— start of Raw data —

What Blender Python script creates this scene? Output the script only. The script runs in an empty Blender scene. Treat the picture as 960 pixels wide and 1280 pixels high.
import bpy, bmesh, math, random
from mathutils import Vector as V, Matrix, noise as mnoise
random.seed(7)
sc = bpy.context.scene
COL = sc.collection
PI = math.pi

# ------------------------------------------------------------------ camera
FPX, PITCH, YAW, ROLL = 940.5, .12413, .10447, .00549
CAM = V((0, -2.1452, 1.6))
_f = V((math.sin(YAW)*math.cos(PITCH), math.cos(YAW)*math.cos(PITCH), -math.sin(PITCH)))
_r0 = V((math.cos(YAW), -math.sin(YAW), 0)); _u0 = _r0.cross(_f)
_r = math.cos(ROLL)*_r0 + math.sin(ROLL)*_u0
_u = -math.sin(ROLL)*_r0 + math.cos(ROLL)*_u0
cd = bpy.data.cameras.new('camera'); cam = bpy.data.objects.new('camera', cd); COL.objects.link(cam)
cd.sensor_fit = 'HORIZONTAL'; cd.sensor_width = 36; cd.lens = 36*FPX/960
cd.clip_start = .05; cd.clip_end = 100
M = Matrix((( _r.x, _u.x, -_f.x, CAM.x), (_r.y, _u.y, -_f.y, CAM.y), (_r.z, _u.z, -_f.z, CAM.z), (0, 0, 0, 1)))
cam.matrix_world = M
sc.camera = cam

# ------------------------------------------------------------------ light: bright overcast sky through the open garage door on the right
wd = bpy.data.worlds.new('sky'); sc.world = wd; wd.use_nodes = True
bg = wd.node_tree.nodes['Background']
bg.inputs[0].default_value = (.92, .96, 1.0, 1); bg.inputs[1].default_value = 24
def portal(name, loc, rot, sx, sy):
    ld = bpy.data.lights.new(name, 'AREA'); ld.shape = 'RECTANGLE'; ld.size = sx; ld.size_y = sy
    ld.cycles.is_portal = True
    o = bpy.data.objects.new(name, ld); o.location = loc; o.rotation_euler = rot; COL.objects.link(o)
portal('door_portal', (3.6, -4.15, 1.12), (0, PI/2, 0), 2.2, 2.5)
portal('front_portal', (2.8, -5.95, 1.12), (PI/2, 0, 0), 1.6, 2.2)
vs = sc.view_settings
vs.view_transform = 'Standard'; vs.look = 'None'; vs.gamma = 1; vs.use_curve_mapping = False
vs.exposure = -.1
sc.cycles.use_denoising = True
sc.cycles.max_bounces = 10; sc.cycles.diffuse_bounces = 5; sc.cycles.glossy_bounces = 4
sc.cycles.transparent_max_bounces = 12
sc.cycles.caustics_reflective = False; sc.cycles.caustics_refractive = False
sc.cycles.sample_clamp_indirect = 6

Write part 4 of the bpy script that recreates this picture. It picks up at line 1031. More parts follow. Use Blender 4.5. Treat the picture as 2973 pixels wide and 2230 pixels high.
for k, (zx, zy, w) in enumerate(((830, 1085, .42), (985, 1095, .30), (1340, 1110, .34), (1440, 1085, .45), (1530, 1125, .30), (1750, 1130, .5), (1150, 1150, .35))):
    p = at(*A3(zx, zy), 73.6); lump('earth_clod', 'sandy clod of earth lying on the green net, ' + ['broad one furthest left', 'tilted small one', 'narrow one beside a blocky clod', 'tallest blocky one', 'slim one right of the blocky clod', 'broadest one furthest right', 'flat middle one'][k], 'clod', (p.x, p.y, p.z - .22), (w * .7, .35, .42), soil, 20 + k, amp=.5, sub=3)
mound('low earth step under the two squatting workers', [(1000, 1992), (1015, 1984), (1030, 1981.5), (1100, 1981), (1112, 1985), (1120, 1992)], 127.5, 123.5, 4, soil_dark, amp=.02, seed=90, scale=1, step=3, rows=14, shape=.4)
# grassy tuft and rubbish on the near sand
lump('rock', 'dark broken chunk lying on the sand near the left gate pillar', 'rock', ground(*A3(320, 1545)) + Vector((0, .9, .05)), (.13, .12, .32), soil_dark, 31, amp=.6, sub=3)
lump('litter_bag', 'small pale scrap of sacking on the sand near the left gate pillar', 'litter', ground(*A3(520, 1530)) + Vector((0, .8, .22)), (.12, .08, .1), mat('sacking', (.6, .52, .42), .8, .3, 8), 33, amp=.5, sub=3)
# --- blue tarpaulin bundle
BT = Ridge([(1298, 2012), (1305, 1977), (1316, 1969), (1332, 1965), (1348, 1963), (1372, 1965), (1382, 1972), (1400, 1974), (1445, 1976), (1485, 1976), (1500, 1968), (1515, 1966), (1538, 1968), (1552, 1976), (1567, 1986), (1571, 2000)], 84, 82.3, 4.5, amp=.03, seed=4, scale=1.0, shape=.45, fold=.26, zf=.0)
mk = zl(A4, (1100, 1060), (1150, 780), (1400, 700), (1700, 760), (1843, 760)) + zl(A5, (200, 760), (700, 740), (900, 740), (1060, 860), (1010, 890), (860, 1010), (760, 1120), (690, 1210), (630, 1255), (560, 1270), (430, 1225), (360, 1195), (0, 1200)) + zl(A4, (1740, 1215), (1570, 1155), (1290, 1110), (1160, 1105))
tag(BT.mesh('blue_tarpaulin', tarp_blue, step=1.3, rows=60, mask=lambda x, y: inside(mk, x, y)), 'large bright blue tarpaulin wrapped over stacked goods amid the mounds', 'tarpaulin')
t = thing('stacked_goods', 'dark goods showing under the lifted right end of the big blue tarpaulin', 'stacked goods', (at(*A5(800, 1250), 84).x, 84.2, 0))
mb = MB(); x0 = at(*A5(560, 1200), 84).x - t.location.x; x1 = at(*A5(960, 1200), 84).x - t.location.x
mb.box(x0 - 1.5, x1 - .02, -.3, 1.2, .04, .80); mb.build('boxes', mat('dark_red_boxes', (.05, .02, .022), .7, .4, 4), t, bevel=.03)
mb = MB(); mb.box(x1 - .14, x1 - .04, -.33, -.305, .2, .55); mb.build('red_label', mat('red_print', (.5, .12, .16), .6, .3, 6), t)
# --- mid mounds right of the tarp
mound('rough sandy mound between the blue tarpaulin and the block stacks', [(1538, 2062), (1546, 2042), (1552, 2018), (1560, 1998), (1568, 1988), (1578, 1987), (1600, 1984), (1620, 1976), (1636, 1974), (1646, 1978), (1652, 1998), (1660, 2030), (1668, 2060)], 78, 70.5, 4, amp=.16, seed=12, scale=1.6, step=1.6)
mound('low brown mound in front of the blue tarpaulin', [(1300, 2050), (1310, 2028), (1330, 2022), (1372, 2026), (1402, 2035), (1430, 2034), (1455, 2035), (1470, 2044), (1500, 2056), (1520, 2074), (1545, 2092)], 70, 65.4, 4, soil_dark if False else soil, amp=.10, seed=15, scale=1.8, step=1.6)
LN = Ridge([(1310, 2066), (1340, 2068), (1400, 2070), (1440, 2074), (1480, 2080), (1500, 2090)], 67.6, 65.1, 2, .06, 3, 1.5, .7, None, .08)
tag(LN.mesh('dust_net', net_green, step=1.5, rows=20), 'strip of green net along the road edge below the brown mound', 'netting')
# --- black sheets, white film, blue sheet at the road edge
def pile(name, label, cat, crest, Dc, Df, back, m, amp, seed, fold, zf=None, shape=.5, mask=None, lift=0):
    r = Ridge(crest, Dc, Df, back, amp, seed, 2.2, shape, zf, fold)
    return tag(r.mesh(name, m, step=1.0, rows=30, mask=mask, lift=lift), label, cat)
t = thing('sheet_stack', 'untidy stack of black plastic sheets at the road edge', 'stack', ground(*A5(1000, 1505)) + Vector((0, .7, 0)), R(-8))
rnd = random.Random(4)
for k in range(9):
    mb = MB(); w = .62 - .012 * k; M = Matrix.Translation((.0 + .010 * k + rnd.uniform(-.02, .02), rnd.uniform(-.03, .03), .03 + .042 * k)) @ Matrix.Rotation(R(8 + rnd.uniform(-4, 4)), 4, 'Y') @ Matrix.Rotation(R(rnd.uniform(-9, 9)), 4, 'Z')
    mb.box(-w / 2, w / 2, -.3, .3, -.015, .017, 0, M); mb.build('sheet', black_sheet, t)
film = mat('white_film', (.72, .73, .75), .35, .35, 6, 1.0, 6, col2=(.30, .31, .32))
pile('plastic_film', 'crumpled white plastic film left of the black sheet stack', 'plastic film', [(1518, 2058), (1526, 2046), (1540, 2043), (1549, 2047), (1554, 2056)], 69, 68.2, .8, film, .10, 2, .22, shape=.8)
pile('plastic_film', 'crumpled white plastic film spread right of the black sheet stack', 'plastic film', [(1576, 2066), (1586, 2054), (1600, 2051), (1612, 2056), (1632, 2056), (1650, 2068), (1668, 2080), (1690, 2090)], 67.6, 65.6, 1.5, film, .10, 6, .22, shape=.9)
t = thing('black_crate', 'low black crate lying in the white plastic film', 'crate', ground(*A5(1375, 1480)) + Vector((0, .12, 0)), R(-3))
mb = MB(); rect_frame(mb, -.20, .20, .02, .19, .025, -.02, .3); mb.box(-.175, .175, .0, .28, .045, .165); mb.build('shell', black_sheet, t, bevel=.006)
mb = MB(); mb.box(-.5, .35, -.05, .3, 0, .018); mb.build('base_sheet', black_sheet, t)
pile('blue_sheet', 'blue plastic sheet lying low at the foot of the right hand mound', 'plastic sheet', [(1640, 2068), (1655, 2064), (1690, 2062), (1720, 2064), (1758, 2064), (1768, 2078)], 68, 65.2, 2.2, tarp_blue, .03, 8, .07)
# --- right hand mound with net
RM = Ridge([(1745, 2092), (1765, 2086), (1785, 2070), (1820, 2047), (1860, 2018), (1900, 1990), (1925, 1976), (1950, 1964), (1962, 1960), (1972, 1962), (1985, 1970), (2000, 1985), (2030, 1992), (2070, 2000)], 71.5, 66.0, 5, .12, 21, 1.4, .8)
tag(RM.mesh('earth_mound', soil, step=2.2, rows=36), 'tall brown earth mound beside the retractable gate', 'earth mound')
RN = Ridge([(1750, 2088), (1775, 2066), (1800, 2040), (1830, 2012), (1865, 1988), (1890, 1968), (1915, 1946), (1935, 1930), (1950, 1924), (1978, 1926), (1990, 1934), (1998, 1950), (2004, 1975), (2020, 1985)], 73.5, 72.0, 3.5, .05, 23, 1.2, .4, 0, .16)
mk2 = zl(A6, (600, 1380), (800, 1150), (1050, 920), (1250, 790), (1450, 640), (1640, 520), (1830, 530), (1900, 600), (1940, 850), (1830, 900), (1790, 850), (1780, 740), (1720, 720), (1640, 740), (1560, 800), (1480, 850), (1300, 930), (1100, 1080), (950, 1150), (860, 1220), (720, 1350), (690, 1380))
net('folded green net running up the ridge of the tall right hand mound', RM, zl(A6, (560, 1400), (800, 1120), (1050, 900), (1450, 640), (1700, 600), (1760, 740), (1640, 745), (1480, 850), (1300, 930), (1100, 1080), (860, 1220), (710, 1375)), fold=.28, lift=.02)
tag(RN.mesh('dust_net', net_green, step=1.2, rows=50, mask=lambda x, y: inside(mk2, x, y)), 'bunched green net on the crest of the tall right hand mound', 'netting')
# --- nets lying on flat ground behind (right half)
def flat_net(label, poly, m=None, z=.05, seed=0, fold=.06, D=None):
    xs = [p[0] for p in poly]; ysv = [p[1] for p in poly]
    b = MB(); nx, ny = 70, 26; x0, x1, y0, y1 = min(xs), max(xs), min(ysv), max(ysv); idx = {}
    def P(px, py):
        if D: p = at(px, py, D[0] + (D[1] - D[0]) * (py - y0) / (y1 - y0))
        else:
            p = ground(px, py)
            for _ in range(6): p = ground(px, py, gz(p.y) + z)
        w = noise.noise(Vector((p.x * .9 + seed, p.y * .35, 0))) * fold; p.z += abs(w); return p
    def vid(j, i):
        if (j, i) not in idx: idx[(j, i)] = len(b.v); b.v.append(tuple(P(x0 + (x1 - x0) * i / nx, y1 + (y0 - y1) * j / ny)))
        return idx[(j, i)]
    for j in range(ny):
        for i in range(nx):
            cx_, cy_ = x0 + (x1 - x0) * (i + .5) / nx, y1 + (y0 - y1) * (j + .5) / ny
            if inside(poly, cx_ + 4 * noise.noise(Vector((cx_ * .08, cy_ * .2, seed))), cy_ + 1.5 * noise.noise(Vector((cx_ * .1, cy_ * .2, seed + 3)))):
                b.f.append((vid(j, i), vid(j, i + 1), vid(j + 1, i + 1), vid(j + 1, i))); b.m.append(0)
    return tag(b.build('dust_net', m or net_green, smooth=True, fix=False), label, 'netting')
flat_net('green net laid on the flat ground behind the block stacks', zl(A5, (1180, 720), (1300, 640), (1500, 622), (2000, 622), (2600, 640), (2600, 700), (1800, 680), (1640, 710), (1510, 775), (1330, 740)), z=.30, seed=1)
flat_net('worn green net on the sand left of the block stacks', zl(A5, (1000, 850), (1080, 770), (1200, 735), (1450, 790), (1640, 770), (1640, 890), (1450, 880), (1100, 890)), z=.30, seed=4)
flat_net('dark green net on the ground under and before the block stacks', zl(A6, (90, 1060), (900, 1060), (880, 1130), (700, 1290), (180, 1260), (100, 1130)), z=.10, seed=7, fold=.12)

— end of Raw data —

Restate, word for word and with nothing added, the lines from the first line of the listing through the one where "PI = math.pi" stands.

What Blender Python script creates this scene? Output the script only. The script runs in an empty Blender scene. Treat the picture as 960 pixels wide and 1280 pixels high.
import bpy, bmesh, math, random
from mathutils import Vector as V, Matrix, noise as mnoise
random.seed(7)
sc = bpy.context.scene
COL = sc.collection
PI = math.pi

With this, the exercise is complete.